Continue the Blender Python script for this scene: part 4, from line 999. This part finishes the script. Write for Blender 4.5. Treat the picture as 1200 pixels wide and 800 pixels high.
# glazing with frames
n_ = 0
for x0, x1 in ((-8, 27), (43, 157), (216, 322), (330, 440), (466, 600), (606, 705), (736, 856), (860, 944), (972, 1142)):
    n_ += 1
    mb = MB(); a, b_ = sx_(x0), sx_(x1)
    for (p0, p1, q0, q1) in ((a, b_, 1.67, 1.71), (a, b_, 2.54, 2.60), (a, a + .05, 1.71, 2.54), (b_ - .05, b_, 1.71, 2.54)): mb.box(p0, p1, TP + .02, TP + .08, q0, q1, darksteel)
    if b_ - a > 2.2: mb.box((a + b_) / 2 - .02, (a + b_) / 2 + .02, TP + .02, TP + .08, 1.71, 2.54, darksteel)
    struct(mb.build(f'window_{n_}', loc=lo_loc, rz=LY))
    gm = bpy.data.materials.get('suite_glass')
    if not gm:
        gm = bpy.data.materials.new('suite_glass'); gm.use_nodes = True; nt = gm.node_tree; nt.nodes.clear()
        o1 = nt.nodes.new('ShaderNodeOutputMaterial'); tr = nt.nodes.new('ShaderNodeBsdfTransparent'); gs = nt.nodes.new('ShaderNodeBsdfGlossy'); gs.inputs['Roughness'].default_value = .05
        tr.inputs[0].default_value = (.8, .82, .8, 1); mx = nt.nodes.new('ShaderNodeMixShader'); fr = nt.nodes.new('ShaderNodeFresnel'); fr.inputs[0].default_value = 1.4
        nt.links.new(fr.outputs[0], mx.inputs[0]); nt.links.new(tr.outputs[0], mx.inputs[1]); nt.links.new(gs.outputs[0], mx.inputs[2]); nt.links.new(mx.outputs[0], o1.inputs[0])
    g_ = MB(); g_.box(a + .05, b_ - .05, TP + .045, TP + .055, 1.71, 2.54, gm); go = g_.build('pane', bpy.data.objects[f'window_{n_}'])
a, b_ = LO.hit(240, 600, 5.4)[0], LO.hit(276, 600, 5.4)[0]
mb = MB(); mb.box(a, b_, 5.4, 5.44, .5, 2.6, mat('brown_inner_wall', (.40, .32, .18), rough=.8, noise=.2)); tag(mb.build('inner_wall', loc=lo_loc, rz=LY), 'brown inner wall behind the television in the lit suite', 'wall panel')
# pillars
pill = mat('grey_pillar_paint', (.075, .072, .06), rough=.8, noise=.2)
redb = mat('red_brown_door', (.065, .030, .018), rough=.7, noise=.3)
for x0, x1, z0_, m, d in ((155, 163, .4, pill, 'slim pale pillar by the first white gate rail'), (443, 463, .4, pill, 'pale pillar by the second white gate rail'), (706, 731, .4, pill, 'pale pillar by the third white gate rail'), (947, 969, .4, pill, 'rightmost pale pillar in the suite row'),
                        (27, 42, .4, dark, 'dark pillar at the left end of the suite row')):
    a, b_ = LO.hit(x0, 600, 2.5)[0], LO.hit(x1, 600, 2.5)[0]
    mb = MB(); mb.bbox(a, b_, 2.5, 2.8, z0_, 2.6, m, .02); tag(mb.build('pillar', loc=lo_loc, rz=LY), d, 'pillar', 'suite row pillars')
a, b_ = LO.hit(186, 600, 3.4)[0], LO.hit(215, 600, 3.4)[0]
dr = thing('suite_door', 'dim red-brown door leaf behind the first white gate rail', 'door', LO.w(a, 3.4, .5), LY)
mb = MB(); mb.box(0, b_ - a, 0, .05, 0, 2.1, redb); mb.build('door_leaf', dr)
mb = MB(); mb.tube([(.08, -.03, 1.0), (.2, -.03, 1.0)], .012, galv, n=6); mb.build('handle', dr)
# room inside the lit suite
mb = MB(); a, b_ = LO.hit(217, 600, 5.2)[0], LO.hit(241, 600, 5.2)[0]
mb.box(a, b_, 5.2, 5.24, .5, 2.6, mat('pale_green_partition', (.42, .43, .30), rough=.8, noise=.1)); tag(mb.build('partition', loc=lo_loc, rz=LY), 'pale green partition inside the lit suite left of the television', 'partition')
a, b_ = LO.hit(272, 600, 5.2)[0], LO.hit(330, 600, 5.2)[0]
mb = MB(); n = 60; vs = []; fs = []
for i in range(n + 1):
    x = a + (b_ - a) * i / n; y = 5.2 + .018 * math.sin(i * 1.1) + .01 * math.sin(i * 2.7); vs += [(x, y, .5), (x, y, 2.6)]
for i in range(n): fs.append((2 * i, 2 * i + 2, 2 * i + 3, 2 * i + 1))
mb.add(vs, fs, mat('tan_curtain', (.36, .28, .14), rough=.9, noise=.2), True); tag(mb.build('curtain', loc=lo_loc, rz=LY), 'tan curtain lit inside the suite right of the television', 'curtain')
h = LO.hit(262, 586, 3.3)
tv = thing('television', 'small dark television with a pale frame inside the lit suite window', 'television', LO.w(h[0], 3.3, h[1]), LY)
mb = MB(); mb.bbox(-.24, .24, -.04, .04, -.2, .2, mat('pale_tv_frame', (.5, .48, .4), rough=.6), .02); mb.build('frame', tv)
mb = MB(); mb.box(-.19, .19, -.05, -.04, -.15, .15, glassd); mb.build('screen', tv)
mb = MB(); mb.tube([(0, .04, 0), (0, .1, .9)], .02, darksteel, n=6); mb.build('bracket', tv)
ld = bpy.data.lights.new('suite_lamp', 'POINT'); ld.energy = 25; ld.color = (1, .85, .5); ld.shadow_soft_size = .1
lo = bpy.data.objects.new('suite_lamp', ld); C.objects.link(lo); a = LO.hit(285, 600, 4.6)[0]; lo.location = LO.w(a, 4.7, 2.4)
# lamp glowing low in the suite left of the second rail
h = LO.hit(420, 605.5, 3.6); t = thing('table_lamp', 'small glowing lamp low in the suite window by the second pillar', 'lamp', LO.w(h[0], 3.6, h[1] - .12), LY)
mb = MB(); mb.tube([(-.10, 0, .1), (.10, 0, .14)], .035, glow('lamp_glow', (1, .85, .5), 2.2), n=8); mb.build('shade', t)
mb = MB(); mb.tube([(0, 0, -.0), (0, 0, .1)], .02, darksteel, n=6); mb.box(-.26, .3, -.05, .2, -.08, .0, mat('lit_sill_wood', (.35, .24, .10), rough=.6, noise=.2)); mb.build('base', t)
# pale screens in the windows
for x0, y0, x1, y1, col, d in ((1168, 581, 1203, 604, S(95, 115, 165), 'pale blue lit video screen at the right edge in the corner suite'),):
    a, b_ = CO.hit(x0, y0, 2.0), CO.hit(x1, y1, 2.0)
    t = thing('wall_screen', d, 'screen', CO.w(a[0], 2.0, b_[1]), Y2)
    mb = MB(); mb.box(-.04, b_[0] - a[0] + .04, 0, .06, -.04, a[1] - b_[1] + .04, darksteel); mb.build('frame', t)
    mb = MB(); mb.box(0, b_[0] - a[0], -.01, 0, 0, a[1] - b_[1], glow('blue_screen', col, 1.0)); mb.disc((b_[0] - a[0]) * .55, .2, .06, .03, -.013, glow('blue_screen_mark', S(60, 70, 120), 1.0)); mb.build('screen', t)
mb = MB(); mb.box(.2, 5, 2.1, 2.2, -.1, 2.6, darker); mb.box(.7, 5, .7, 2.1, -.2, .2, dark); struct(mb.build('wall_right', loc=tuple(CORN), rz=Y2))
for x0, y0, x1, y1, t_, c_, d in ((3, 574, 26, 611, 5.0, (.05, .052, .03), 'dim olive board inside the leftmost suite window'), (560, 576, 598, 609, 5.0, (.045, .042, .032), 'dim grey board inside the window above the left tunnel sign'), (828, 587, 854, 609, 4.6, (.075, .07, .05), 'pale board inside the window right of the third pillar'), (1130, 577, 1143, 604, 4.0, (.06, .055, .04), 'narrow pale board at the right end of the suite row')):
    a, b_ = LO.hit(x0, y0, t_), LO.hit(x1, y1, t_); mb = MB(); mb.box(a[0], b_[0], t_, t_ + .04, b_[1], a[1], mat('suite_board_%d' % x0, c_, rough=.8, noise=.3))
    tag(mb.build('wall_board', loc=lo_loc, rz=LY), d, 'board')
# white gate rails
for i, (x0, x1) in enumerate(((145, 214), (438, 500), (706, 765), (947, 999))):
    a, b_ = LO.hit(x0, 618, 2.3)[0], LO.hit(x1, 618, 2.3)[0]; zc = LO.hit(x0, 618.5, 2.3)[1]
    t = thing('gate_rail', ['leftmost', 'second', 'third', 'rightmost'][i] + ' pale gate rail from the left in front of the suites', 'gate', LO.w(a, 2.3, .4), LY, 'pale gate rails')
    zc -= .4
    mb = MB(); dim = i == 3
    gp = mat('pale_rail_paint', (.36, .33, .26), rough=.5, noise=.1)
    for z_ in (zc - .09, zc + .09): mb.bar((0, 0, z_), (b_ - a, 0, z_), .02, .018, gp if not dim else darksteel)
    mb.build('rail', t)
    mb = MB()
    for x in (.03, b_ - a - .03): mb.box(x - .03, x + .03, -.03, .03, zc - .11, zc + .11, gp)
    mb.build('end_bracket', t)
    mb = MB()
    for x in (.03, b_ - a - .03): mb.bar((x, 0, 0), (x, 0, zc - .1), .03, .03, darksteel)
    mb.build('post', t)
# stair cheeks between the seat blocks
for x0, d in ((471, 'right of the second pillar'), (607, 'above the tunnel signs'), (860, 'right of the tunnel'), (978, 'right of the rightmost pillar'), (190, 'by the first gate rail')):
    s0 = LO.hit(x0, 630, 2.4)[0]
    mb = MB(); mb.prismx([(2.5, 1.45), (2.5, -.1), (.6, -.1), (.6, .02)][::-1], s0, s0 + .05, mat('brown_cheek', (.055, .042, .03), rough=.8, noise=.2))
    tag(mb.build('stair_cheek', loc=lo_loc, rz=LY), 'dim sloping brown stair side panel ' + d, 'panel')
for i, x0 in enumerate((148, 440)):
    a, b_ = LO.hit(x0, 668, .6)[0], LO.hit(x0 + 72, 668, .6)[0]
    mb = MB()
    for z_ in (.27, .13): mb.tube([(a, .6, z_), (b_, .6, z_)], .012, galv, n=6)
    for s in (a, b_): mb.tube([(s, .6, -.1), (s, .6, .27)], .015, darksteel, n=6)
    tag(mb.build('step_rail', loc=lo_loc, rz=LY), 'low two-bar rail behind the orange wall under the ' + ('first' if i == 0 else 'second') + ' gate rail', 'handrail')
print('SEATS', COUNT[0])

====

→ THE PROBLEM
Your answer should be a single number: the count of lines in the material above that contain "from".

→ WRITTEN RESPONSE
2